*Objective:* Return the whole listing, line for line, without the pictures in it.

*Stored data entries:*
****************
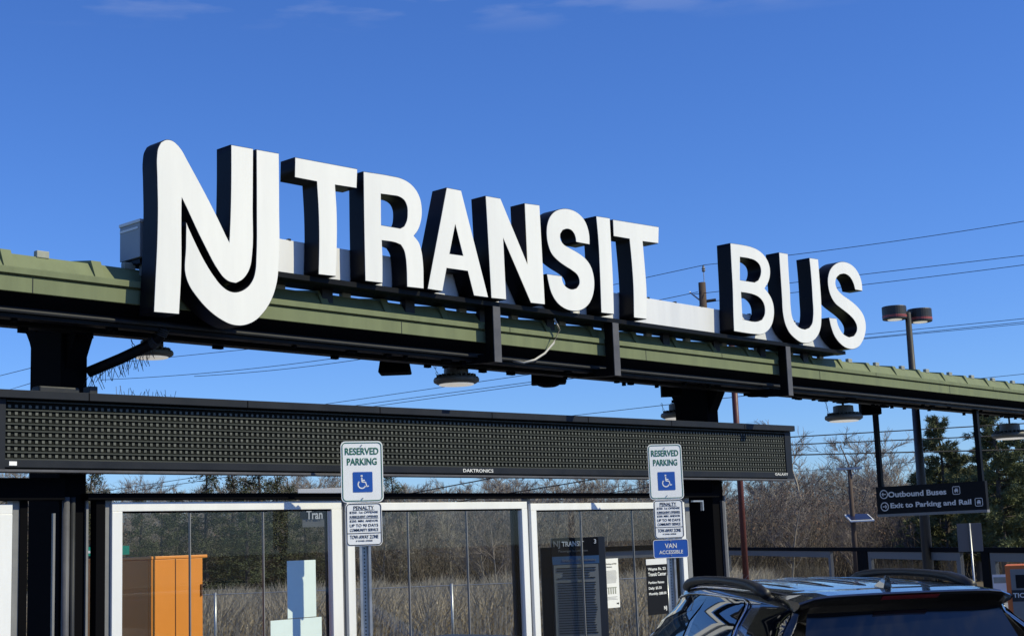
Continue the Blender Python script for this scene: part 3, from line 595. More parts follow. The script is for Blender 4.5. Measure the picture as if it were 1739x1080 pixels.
def parking_sign(uc, vtop, vbot, wpx, Yp, yaw, label, van):
    f_, r_ = facing(uc, yaw); u_ = Z3.copy(); lean = .0
    c = aY(uc, (vtop + vbot) / 2, Yp); D = (c - O).dot(cam_f); h_ = (vbot - vtop) / F * D; w_ = wpx / F * D / max(.3, abs(math.cos(R(yaw))))
    pb = Vector((c.x, c.y, .14)); t = thing('parking_sign', pb, label, 'sign', 'reserved parking signs on posts')
    n = -f_
    s = plate('reserved_plate', t, c, r_, u_, w_, h_, .035, m_sheet, m_sgreen, .008, .006)
    T = lambda st, x, y, hh, ww, m, bold=.02, par=s, off=.0016: text(st, c + r_ * x + u_ * y, r_, u_, hh, ww, m, par, off, bold)
    T('RESERVED', 0, h_ * .335, h_ * .115, w_ * .80, m_sgreen); T('PARKING', 0, h_ * .165, h_ * .115, w_ * .71, m_sgreen)
    sq = h_ * .33; cc = c + r_ * (w_ * .01) - u_ * (h_ * .17)
    flatshape('blue_square', [rrect(sq, sq, .006)], cc, r_, u_, .0012, m_sblue, s, .0024)
    g = MB(); q = lambda x, y: cc + r_ * (x * sq) + u_ * (y * sq) + n * .0030
    flat = n
    g.tube([q(-.06, .22), q(-.055, .05), q(-.05, -.0)], sq * .036, 8, flat=flat); g.tube([q(-.055, .09), q(.10, .07)], sq * .03, 8, flat=flat)
    g.tube([q(-.05, .0), q(.13, -.02), q(.20, -.24), q(.30, -.20)], sq * .034, 8, flat=flat)
    g.tube([q(-.06 + .19 * math.cos(R(a)), -.13 + .19 * math.sin(R(a))) for a in range(130, 345, 15)], sq * .032, 8, flat=flat)
    g.tube([q(-.065, .262), q(-.065, .345)], [sq * .052, sq * .052], 10, flat=flat)
    link('wheelchair_symbol', g, m_white, s)
    for y in (.435, -.435): link('bolt', MB().tube([c + u_ * (h_ * y) + n * .002, c + u_ * (h_ * y) + n * .008], .0045, 8), m_steel, s)
    # penalty plate
    h2 = h_ * .70; w2 = w_ * .86; c2 = c - u_ * (h_ / 2 + h2 / 2 + .004) + r_ * (.006)
    s2 = plate('penalty_plate', t, c2, r_, u_, w2, h2, .03, m_sheet, m_sblack, .005, .0055)
    P = lambda st, y, hh, ww, x=0: text(st, c2 + r_ * (x * w2) + u_ * (y * h2), r_, u_, hh * h2, ww * w2, m_sblack, s2, .0016, .004)
    P('PENALTY', .385, .085, .56); P('$250. 1st OFFENSE', .275, .06, .78); P('SUBSEQUENT OFFENSES', .175, .06, .78); P('$250. MIN. AND/OR', .075, .06, .78); P('UP TO 90 DAYS', -.025, .068, .78); P('COMMUNITY SERVICE', -.13, .066, .78)
    P('TOW-AWAY ZONE', -.29, .085, .78); P('IF TOWED, OFFENSE', -.385, .038, .45)
    g = MB()
    for y, a in ((.33, .30), (.137, .40), (-.205, .465)): g.tube([c2 + r_ * (-a * w2) + u_ * (y * h2) + n * .002, c2 + r_ * (a * w2) + u_ * (y * h2) + n * .002], .0014 if y > 0 else .0022, 6, flat=n)
    link('rule_line', g, m_sblack, s2)
    zb_ = c2.z - h2 / 2
    if van:
        h3 = h_ * .33; w3 = w_ * 1.02; c3 = c2 - u_ * (h2 / 2 + h3 / 2 + .008) + r_ * .004
        s3 = plate('van_plate', t, c3, r_, u_, w3, h3, .022, m_sblue, m_white, .0, .005)
        text('VAN', c3 + u_ * h3 * .16, r_, u_, h3 * .26, w3 * .34, m_white, s3, .0016, .015); text('ACCESSIBLE', c3 - u_ * h3 * .18, r_, u_, h3 * .2, w3 * .68, m_white, s3, .0016, .015)
        for y in (.42, -.36): link('bolt', MB().tube([c3 + u_ * (h3 * y) + n * .002, c3 + u_ * (h3 * y) + n * .008], .005, 8), m_steel, s3)
        zb_ = c3.z - h3 / 2
    # U-channel post
    b = Vector((c.x, c.y, 0)) + r_ * .012
    top = c.z + h_ * .44
    post = MB()
    prof = [(-.042, 0), (-.024, 0), (-.018, .03), (.018, .03), (.024, 0), (.042, 0), (.042, .004), (.027, .004), (.021, .034), (-.021, .034), (-.027, .004), (-.042, .004)]
    post.prism([b + r_ * x + f_ * (y + .005) + Z3 * .14 for x, y in prof], Z3 * (top - .14)); link('post', post, m_steel, t)
    hl = MB(); z = .3
    while z < top: hl.obox(b, r_, f_, (-.004, .004), (z, z + .010), .0318, .0349); z += .0254
    link('post_holes', hl, m_sblack, t)
parking_sign(615, 749, 852, 71, 7.94, 14, 'reserved parking sign with wheelchair square and penalty plate, left of the two', False)
parking_sign(1130.5, 754, 847, 57.5, 7.84, 20, 'reserved parking sign with extra blue van accessible plate, beside the parked car', True)

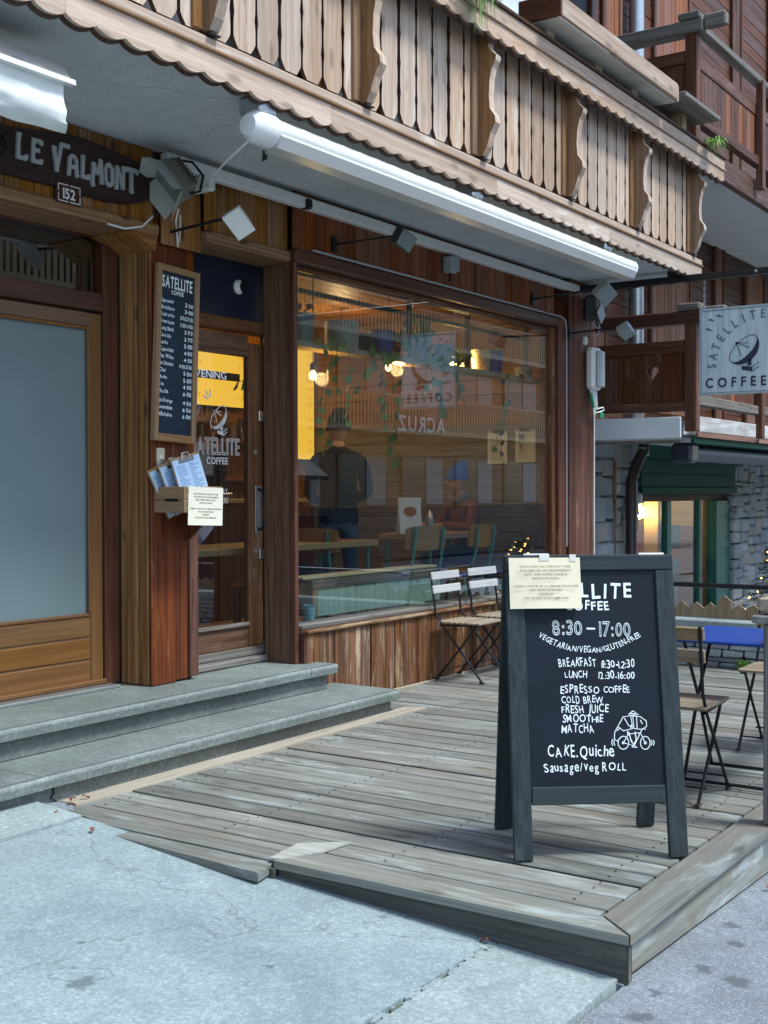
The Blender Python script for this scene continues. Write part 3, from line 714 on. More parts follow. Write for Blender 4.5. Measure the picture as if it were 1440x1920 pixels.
****************
*Task solution:*
Continue the Blender Python script for this scene: part 3, from line 595. More parts follow. The script is for Blender 4.5. Measure the picture as if it were 1739x1080 pixels.
def parking_sign(uc, vtop, vbot, wpx, Yp, yaw, label, van):
    f_, r_ = facing(uc, yaw); u_ = Z3.copy(); lean = .0
    c = aY(uc, (vtop + vbot) / 2, Yp); D = (c - O).dot(cam_f); h_ = (vbot - vtop) / F * D; w_ = wpx / F * D / max(.3, abs(math.cos(R(yaw))))
    pb = Vector((c.x, c.y, .14)); t = thing('parking_sign', pb, label, 'sign', 'reserved parking signs on posts')
    n = -f_
    s = plate('reserved_plate', t, c, r_, u_, w_, h_, .035, m_sheet, m_sgreen, .008, .006)
    T = lambda st, x, y, hh, ww, m, bold=.02, par=s, off=.0016: text(st, c + r_ * x + u_ * y, r_, u_, hh, ww, m, par, off, bold)
    T('RESERVED', 0, h_ * .335, h_ * .115, w_ * .80, m_sgreen); T('PARKING', 0, h_ * .165, h_ * .115, w_ * .71, m_sgreen)
    sq = h_ * .33; cc = c + r_ * (w_ * .01) - u_ * (h_ * .17)
    flatshape('blue_square', [rrect(sq, sq, .006)], cc, r_, u_, .0012, m_sblue, s, .0024)
    g = MB(); q = lambda x, y: cc + r_ * (x * sq) + u_ * (y * sq) + n * .0030
    flat = n
    g.tube([q(-.06, .22), q(-.055, .05), q(-.05, -.0)], sq * .036, 8, flat=flat); g.tube([q(-.055, .09), q(.10, .07)], sq * .03, 8, flat=flat)
    g.tube([q(-.05, .0), q(.13, -.02), q(.20, -.24), q(.30, -.20)], sq * .034, 8, flat=flat)
    g.tube([q(-.06 + .19 * math.cos(R(a)), -.13 + .19 * math.sin(R(a))) for a in range(130, 345, 15)], sq * .032, 8, flat=flat)
    g.tube([q(-.065, .262), q(-.065, .345)], [sq * .052, sq * .052], 10, flat=flat)
    link('wheelchair_symbol', g, m_white, s)
    for y in (.435, -.435): link('bolt', MB().tube([c + u_ * (h_ * y) + n * .002, c + u_ * (h_ * y) + n * .008], .0045, 8), m_steel, s)
    # penalty plate
    h2 = h_ * .70; w2 = w_ * .86; c2 = c - u_ * (h_ / 2 + h2 / 2 + .004) + r_ * (.006)
    s2 = plate('penalty_plate', t, c2, r_, u_, w2, h2, .03, m_sheet, m_sblack, .005, .0055)
    P = lambda st, y, hh, ww, x=0: text(st, c2 + r_ * (x * w2) + u_ * (y * h2), r_, u_, hh * h2, ww * w2, m_sblack, s2, .0016, .004)
    P('PENALTY', .385, .085, .56); P('$250. 1st OFFENSE', .275, .06, .78); P('SUBSEQUENT OFFENSES', .175, .06, .78); P('$250. MIN. AND/OR', .075, .06, .78); P('UP TO 90 DAYS', -.025, .068, .78); P('COMMUNITY SERVICE', -.13, .066, .78)
    P('TOW-AWAY ZONE', -.29, .085, .78); P('IF TOWED, OFFENSE', -.385, .038, .45)
    g = MB()
    for y, a in ((.33, .30), (.137, .40), (-.205, .465)): g.tube([c2 + r_ * (-a * w2) + u_ * (y * h2) + n * .002, c2 + r_ * (a * w2) + u_ * (y * h2) + n * .002], .0014 if y > 0 else .0022, 6, flat=n)
    link('rule_line', g, m_sblack, s2)
    zb_ = c2.z - h2 / 2
    if van:
        h3 = h_ * .33; w3 = w_ * 1.02; c3 = c2 - u_ * (h2 / 2 + h3 / 2 + .008) + r_ * .004
        s3 = plate('van_plate', t, c3, r_, u_, w3, h3, .022, m_sblue, m_white, .0, .005)
        text('VAN', c3 + u_ * h3 * .16, r_, u_, h3 * .26, w3 * .34, m_white, s3, .0016, .015); text('ACCESSIBLE', c3 - u_ * h3 * .18, r_, u_, h3 * .2, w3 * .68, m_white, s3, .0016, .015)
        for y in (.42, -.36): link('bolt', MB().tube([c3 + u_ * (h3 * y) + n * .002, c3 + u_ * (h3 * y) + n * .008], .005, 8), m_steel, s3)
        zb_ = c3.z - h3 / 2
    # U-channel post
    b = Vector((c.x, c.y, 0)) + r_ * .012
    top = c.z + h_ * .44
    post = MB()
    prof = [(-.042, 0), (-.024, 0), (-.018, .03), (.018, .03), (.024, 0), (.042, 0), (.042, .004), (.027, .004), (.021, .034), (-.021, .034), (-.027, .004), (-.042, .004)]
    post.prism([b + r_ * x + f_ * (y + .005) + Z3 * .14 for x, y in prof], Z3 * (top - .14)); link('post', post, m_steel, t)
    hl = MB(); z = .3
    while z < top: hl.obox(b, r_, f_, (-.004, .004), (z, z + .010), .0318, .0349); z += .0254
    link('post_holes', hl, m_sblack, t)
parking_sign(615, 749, 852, 71, 7.94, 14, 'reserved parking sign with wheelchair square and penalty plate, left of the two', False)
parking_sign(1130.5, 754, 847, 57.5, 7.84, 20, 'reserved parking sign with extra blue van accessible plate, beside the parked car', True)

The Blender Python script for this scene continues. Write part 3, from line 714 on. More parts follow. Write for Blender 4.5. Measure the picture as if it were 1440x1920 pixels.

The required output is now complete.